Precaution: Avoid chair pose if you have acute pain in your knees, or don’t sit as deep to accommodate for knee sensitivity.
Be Mindful: As you sit into the imaginary chair, drag your shins back in space and then commit to sitting lower. Squeeze your inner thighs together (adductors). Hug your belly button to your spine and keep your chest open and lifted.
2. Dolphin Pose
Dolphin pose helps build strength in your shoulders, your forearms, and your core. This pose also helps open up and strengthen your back. It is a great posture if you are looking to build the strength to move into arm balances. It looks deceptively simple but will target muscles in a way you don’t normally use them.
Modify: Explore the option of doing this with your knees on the ground. Keep the same intensity of pressing into your forearms and engage your core.
Precaution: Avoid this posture if you have a shoulder injury, glaucoma, or high blood pressure. As always, listen to your body for cues and to your doctor.
Be Mindful: Start by grabbing opposite elbows find a supportive placement of your elbows on the earth. You can parallel your forearms or clasp your hands together. Press your forearms into your mat and keep your shoulders active rather than sinking into them. Think of hugging your midsection up and use your strong core muscles to pull your hips up as you keep pressing down on your forearms.
3. Plank or Forearm Plank
All types of exercise sing the praises of using this yoga pose for building exceptional amounts of core strength. This exercise is nearly a complete workout. You use your shoulders and arms, your abdominals and your back, your gultes and leg muscles. In Sanskrit, the name for plank pose is Phalakasana, which literally translates to plank posture. So as you set up this pose channel the strength and rigidity of a plank.
Modify: If you have wrist sensitivity, you can make fists with your wrists, planting your knuckles into your mat. Or you can do a forearm plank redistributing the weight. Or you can place one or both knees down. For more intensity, lift one leg up, and hover your toe 3-6″ off the ground.
Precaution: Avoid this posture if you have a shoulder injury, glaucoma, or high blood pressure. As always, listen to your body for cues and to your doctor.
Be Mindful: Stack your shoulders directly over your wrists for plank and directly over your elbows for forearm plank. Lift your heels over your toes. Imagine pointing your tailbone toward your heels and that you are one straight line from your heels to your head (avoid dipping your hips toward the ground or up to the sky).
4. Baby Cobra Pose
Cobra Pose is called Bhujangasana in Sanskrit, which translates to “serpent pose”. This pose helps to strengthen your back muscles, your hamstrings, and your glutes. You likely need to strengthen the back of your body twice as much as the front of your body. Baby cobra is a great exercise to do just that.
Modify: Don’t lift your chest very high, maybe an inch, and concentrate on the strength of your back. Keep the boney part of your hips on the floor. Point your elbows back like cricket wings rather than out to the sides and place little to no weight on your wrists and your hands. Read about practicing yoga with wrist sensitivities.

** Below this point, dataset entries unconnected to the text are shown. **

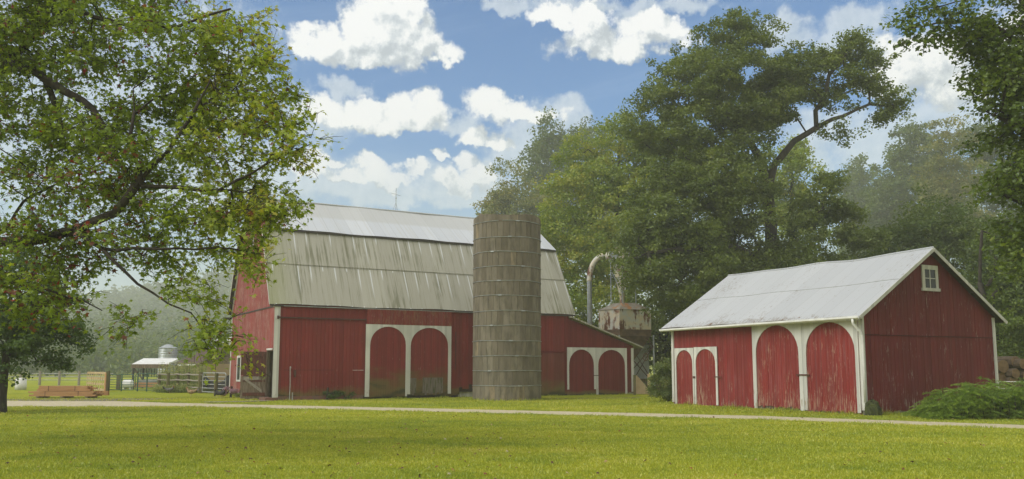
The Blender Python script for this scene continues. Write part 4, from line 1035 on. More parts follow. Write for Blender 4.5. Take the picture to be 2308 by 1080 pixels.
# corners: left, front, right, back
zt, zb, zl = at(1396, 697, HYp).z, at(1396, 742, HYp).z, at(1396, 757, HYp).z
Lc = L3(1349, 700, 1.35); Fc_ = L3(1396, 700, 0); Rc = L3(1467, 700, .75); Bc = Lc + Rc - Fc_
cen = (Lc + Rc) / 2
def ringq(z, k=1.0): return [Vector((cen.x + (p.x - cen.x) * k, cen.y + (p.y - cen.y) * k, z)) for p in (Lc, Fc_, Rc, Bc)]
def frus(mb, a, b): mb.add(a + b, [(0, 1, 5, 4), (1, 2, 6, 5), (2, 3, 7, 6), (3, 0, 4, 7), (3, 2, 1, 0), (4, 5, 6, 7)])
mb = MB(); frus(mb, ringq(zb), ringq(zt)); mb.build('bin_body', M['rusty'], hop)
mb = MB(); frus(mb, ringq(zt + .002, 1.05), ringq(at(1396, 681, HYp).z, .42)); mb.build('bin_roof', M['rustroof'], hop)
mb = MB(); frus(mb, ringq(zb - .10, 1.03), ringq(zb - .002, 1.03)); frus(mb, ringq(zl, 1.0), ringq(zb - .102, 1.0)); mb.build('bin_skirt', M['rustdark'], hop)
mb = MB(); frus(mb, ringq(at(1430, 830, HYp).z, .12), ringq(zl - .002, .97)); mb.build('bin_cone', M['rustdark'], hop)
for i, p in enumerate(ringq(0, 1.08)):
    mb = MB().tube([(p.x, p.y, 0), (p.x, p.y, zl + .05)], .06, 8); mb.build('leg', M['steel'], hop)
mb = MB(); q = ringq(0, 1.08)
for a, b in ((1, 2), (0, 1), (2, 3)):
    mb.tube([(q[a].x, q[a].y, .5), (q[b].x, q[b].y, zl - .6)], .03, 6).tube([(q[b].x, q[b].y, .5), (q[a].x, q[a].y, zl - .6)], .03, 6)
mb.tube([(q[2].x, q[2].y, zl - .8), (q[2].x - .5, q[2].y - .2, zl - .1)], .04, 6); mb.build('brace', M['ironrail'], hop)
mb = MB(); wz_ = q[2]; 
wp = L3(1455, 805, .4); mb.tube([(wp.x + .17 * math.cos(k * PI / 8), wp.y, wp.z + .25 * math.sin(k * PI / 8)) for k in range(17)], .03, 6, cap=False).tube([(wp.x - .15, wp.y, wp.z), (wp.x + .15, wp.y, wp.z)], .02, 5)
mb.build('hand_wheel', M['rustdark'], hop)
cx_ = at(1402, 600, HYp + .8); cyc = Vector((cx_.x - c0.x, cen.y, 0)); zz = lambda y: at(1402, y, HYp + .8).z
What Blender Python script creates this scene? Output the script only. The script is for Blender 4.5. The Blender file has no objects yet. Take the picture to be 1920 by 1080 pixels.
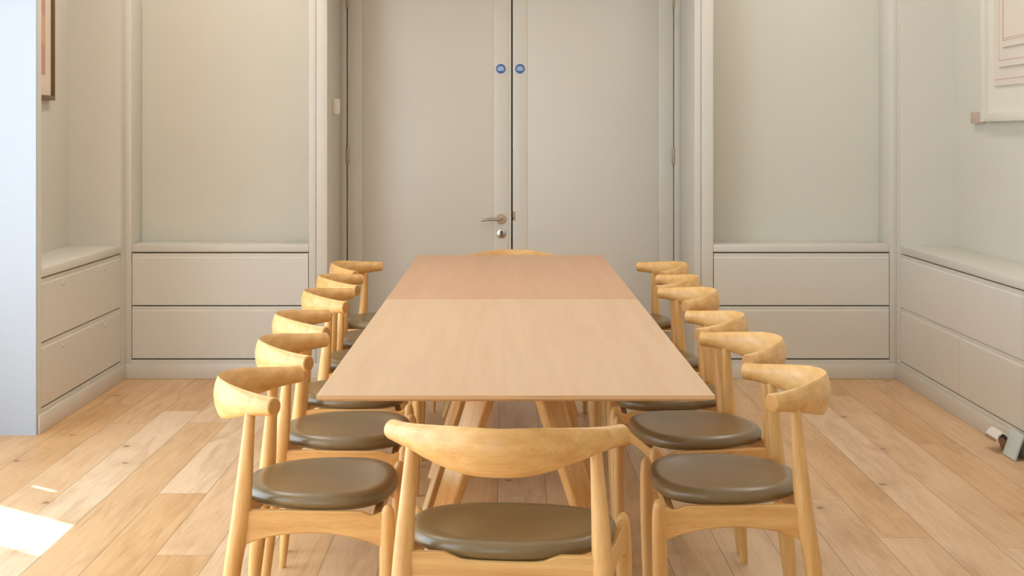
import bpy, bmesh, math, random
from mathutils import Vector, Matrix

scene = bpy.context.scene
COL = scene.collection
PI = math.pi
random.seed(4)

# ------------------------------------------------------------------ helpers
def link(o, parent=None):
    COL.objects.link(o)
    if parent is not None:
        o.parent = parent
    return o

def finish(name, bm, mat, parent=None, smooth=None):
    bmesh.ops.recalc_face_normals(bm, faces=bm.faces[:])
    me = bpy.data.meshes.new(name)
    bm.to_mesh(me); bm.free()
    mats = mat if isinstance(mat, (list, tuple)) else [mat]
    for m in mats:
        me.materials.append(m)
    if smooth is not None:
        for p in me.polygons:
            p.use_smooth = True
        me.set_sharp_from_angle(angle=math.radians(smooth))
    return link(bpy.data.objects.new(name, me), parent)

def thing(name, label, cat, loc=(0, 0, 0), rot=0.0, group=None):
    o = bpy.data.objects.new(name, None)
    o.empty_display_size = 0.1
    link(o)
    o.location = loc; o.rotation_euler = (0, 0, rot)
    o['label'] = label; o['category'] = cat
    if group: o['group'] = group
    return o

def tag(o, label, cat, group=None):
    o['label'] = label; o['category'] = cat
    if group: o['group'] = group
    return o

def structure(o, label=None):
    o['kind'] = 'structure'
    if label: o['label'] = label
    return o

def box(bm, x0, x1, y0, y1, z0, z1, bevel=0.0, seg=2):
    t = bmesh.new()
    vs = [t.verts.new((x, y, z)) for x in (x0, x1) for y in (y0, y1) for z in (z0, z1)]
    for f in ((0, 1, 3, 2), (4, 6, 7, 5), (0, 4, 5, 1), (2, 3, 7, 6), (0, 2, 6, 4), (1, 5, 7, 3)):
        t.faces.new([vs[i] for i in f])
    bmesh.ops.recalc_face_normals(t, faces=t.faces[:])
    if bevel > 0:
        bmesh.ops.bevel(t, geom=t.edges[:], offset=bevel, segments=seg, profile=0.5, affect='EDGES')
    me = bpy.data.meshes.new('tmp'); t.to_mesh(me); t.free()
    bm.from_mesh(me); bpy.data.meshes.remove(me)

def boxo(name, dims, mat, parent=None, bevel=0.0):
    bm = bmesh.new(); box(bm, *dims, bevel=bevel)
    return finish(name, bm, mat, parent, smooth=40 if bevel else None)

def loft(bm, rings, cap=True, closed=True):
    """rings: equal-length lists of points"""
    R = [[bm.verts.new(p) for p in r] for r in rings]
    n = len(R[0])
    for a, b in zip(R[:-1], R[1:]):
        for i in range(n if closed else n - 1):
            j = (i + 1) % n
            bm.faces.new((a[i], a[j], b[j], b[i]))
    if cap:
        bm.faces.new(R[0]); bm.faces.new(R[-1])
    return R

def interp(tab, t):
    if t <= tab[0][0]: return tab[0][1]
    for (a, va), (b, vb) in zip(tab[:-1], tab[1:]):
        if t <= b:
            u = (t - a) / (b - a); u = u * u * (3 - 2 * u) if False else u
            return va + (vb - va) * u
    return tab[-1][1]

def smooth_interp(tab, t):
    """Catmull-Rom through the table"""
    n = len(tab)
    if t <= tab[0][0]: return tab[0][1]
    if t >= tab[-1][0]: return tab[-1][1]
    for i in range(n - 1):
        if tab[i][0] <= t <= tab[i + 1][0]:
            x1, y1 = tab[i]; x2, y2 = tab[i + 1]
            m1 = (tab[i + 1][1] - tab[i - 1][1]) / (tab[i + 1][0] - tab[i - 1][0]) if i > 0 else (y2 - y1) / (x2 - x1)
            m2 = (tab[i + 2][1] - tab[i][1]) / (tab[i + 2][0] - tab[i][0]) if i + 2 < n else (y2 - y1) / (x2 - x1)
            h = x2 - x1; u = (t - x1) / h
            return ((2*u**3 - 3*u**2 + 1) * y1 + (u**3 - 2*u**2 + u) * h * m1
                    + (-2*u**3 + 3*u**2) * y2 + (u**3 - u**2) * h * m2)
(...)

Precaution: Avoid this posture if you have injury or sensitivity to your chest and stomach or you are far enough along in a pregnancy where it is uncomfortable or advisable not to lie prone.
Be Mindful: Lying prone, with the front of your body on the floor, press into the tops of your feet and toes so much that you feel your hamstrings, the top back of your leg, engage. Keep your gaze down and your neck soft and long and your shoulders relaxed. Imagine as you lift your torso that you are doing so using your back rather than your arms. You can hover your hands off your mat to intensify this. As you hold the pose, hug your belly button toward your spine to engage your abdomen.
5. Airplane Pose
Airplane Pose is nearly a full-body workout. This pose is a one-legged floating squat where you make a T with your body. It works your core, your back, and nearly all the muscles of your legs. Balancing poses like airplane, strengthen small stabilizing muscles in your ankle.
When setting up for this posture, extend yourself grace with balance and start with props to increase strength and confidence.
Modify: Hold onto a wall, chair, or blocks for support and play around with balance as you build your strength.
Precaution: Avoid this pose if you have knee, feet, or ankle pain.
Be Mindful: As you shift onto your front leg keep a slight bend in that leg and keep your quadriceps (top front leg muscles) active. Drop the hip of your lifted leg to keep your hips neutral. In your lifted leg, use your strong hamstring muscles (top back muscles) to lift your heel up and then pull it back. Now turn on your back muscles to parallel your chest to the ground. Squeeze your shoulder blades together to broaden your chest. Keep your core active, pulling your belly button toward your spine.